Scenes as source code
:::
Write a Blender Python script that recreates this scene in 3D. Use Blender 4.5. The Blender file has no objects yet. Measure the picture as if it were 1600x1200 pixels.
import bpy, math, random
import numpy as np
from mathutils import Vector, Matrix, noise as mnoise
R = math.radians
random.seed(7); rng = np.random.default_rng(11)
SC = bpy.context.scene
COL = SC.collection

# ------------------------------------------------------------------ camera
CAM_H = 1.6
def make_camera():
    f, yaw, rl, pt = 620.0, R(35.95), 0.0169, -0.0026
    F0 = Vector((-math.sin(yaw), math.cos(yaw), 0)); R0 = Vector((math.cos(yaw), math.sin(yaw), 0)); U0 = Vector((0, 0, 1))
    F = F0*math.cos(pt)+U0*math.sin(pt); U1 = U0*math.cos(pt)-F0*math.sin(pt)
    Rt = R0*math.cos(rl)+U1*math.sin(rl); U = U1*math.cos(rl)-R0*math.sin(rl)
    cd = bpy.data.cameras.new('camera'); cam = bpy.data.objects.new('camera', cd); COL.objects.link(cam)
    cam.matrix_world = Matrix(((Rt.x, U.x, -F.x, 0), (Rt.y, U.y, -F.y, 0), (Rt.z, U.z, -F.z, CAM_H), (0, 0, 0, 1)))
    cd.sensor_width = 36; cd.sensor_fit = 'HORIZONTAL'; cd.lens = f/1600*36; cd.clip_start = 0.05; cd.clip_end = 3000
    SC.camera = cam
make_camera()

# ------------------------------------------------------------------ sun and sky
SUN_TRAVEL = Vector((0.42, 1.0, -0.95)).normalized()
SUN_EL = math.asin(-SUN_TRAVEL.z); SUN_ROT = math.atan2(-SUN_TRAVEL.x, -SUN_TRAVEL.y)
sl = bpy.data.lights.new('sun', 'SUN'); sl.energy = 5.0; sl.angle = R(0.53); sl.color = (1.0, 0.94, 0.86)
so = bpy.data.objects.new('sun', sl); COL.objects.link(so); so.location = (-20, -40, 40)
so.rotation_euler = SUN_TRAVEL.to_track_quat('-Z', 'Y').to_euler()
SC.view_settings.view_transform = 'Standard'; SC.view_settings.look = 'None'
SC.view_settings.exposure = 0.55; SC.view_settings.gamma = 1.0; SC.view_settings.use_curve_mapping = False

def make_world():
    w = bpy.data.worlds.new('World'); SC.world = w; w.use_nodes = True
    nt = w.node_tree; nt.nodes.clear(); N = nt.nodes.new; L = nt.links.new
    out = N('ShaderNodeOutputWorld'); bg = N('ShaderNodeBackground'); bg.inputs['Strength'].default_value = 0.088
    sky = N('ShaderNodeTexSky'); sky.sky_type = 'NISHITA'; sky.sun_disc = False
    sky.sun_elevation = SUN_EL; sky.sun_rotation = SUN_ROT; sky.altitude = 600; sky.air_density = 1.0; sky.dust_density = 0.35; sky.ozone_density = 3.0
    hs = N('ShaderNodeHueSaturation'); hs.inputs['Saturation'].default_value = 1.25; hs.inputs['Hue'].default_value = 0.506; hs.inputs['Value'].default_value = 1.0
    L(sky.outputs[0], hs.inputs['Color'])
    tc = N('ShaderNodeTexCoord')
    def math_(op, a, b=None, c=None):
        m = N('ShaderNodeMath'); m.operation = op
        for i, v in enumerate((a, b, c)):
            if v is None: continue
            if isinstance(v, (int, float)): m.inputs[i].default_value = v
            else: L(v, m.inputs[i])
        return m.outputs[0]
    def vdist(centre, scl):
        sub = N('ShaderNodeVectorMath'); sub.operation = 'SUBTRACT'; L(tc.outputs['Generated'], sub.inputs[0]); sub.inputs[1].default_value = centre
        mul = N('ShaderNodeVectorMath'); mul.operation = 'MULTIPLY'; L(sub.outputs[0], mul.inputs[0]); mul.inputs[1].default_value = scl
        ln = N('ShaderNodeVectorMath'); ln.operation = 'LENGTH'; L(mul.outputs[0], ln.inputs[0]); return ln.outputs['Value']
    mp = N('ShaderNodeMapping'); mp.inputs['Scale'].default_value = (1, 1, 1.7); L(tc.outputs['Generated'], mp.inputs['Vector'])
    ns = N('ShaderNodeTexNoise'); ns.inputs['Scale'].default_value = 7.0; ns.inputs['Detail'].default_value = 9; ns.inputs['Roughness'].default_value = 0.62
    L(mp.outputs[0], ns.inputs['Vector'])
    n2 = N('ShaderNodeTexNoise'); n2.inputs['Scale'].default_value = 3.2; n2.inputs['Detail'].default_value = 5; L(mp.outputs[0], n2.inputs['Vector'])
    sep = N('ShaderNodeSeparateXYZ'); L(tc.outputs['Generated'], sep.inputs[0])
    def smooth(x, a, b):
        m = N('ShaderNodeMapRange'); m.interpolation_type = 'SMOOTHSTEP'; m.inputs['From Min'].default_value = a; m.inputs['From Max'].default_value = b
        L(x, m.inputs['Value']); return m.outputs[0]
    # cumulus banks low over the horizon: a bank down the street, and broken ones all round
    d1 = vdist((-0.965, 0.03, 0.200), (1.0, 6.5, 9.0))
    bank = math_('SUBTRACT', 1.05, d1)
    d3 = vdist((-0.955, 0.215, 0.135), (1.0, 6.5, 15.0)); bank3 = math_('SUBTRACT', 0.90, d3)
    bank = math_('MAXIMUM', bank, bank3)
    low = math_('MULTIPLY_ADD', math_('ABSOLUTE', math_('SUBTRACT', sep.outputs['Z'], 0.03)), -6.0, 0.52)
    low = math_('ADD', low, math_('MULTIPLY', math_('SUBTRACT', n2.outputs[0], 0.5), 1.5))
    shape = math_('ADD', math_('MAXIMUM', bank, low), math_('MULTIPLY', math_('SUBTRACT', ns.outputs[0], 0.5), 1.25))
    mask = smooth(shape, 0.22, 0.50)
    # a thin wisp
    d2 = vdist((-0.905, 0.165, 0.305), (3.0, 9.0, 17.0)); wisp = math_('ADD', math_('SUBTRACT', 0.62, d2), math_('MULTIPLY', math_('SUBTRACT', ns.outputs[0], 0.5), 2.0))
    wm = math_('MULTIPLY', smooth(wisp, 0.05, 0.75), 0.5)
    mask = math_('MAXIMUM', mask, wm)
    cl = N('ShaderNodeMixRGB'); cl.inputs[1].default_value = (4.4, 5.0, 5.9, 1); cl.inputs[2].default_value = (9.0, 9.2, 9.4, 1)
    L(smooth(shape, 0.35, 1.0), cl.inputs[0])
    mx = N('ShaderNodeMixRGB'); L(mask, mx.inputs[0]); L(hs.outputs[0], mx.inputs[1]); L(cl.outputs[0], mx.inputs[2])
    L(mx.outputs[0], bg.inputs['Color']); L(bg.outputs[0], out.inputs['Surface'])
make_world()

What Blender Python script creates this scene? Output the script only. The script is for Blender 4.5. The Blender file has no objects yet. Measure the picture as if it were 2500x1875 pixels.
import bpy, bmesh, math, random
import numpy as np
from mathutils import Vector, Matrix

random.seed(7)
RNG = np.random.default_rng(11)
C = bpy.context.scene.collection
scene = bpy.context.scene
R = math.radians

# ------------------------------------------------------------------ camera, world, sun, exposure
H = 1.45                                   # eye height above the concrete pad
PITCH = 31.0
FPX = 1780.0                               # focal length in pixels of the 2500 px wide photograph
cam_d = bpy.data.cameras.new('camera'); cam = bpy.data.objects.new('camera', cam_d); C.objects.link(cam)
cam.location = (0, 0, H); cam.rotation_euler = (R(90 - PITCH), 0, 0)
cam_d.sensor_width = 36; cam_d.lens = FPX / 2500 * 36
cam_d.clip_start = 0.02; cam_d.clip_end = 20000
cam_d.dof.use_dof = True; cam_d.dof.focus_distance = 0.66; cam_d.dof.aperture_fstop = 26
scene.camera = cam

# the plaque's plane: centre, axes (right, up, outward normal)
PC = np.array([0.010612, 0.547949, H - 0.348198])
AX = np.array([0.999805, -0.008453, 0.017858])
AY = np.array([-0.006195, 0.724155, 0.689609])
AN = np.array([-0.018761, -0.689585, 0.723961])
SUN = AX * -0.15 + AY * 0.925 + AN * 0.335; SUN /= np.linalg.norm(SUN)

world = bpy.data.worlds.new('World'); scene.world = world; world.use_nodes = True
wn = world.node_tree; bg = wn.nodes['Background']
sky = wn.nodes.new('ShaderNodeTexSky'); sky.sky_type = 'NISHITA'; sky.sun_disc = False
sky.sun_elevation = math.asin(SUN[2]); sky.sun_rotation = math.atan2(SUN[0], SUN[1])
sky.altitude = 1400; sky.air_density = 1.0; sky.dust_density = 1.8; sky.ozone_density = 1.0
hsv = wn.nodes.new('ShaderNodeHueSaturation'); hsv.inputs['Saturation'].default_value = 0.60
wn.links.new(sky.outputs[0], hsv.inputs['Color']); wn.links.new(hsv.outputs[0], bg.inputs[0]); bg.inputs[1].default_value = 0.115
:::
EXERCISE INSTRUCTIONS:
Locate "What Blender Python" in the data above. Then repeat, exactly, its line and each line after it through the last, adding nothing.

OUTPUT OF THE TASK:
What Blender Python script creates this scene? Output the script only. The script is for Blender 4.5. The Blender file has no objects yet. Measure the picture as if it were 2500x1875 pixels.
import bpy, bmesh, math, random
import numpy as np
from mathutils import Vector, Matrix

random.seed(7)
RNG = np.random.default_rng(11)
C = bpy.context.scene.collection
scene = bpy.context.scene
R = math.radians

# ------------------------------------------------------------------ camera, world, sun, exposure
H = 1.45                                   # eye height above the concrete pad
PITCH = 31.0
FPX = 1780.0                               # focal length in pixels of the 2500 px wide photograph
cam_d = bpy.data.cameras.new('camera'); cam = bpy.data.objects.new('camera', cam_d); C.objects.link(cam)
cam.location = (0, 0, H); cam.rotation_euler = (R(90 - PITCH), 0, 0)
cam_d.sensor_width = 36; cam_d.lens = FPX / 2500 * 36
cam_d.clip_start = 0.02; cam_d.clip_end = 20000
cam_d.dof.use_dof = True; cam_d.dof.focus_distance = 0.66; cam_d.dof.aperture_fstop = 26
scene.camera = cam

# the plaque's plane: centre, axes (right, up, outward normal)
PC = np.array([0.010612, 0.547949, H - 0.348198])
AX = np.array([0.999805, -0.008453, 0.017858])
AY = np.array([-0.006195, 0.724155, 0.689609])
AN = np.array([-0.018761, -0.689585, 0.723961])
SUN = AX * -0.15 + AY * 0.925 + AN * 0.335; SUN /= np.linalg.norm(SUN)

world = bpy.data.worlds.new('World'); scene.world = world; world.use_nodes = True
wn = world.node_tree; bg = wn.nodes['Background']
sky = wn.nodes.new('ShaderNodeTexSky'); sky.sky_type = 'NISHITA'; sky.sun_disc = False
sky.sun_elevation = math.asin(SUN[2]); sky.sun_rotation = math.atan2(SUN[0], SUN[1])
sky.altitude = 1400; sky.air_density = 1.0; sky.dust_density = 1.8; sky.ozone_density = 1.0
hsv = wn.nodes.new('ShaderNodeHueSaturation'); hsv.inputs['Saturation'].default_value = 0.60
wn.links.new(sky.outputs[0], hsv.inputs['Color']); wn.links.new(hsv.outputs[0], bg.inputs[0]); bg.inputs[1].default_value = 0.115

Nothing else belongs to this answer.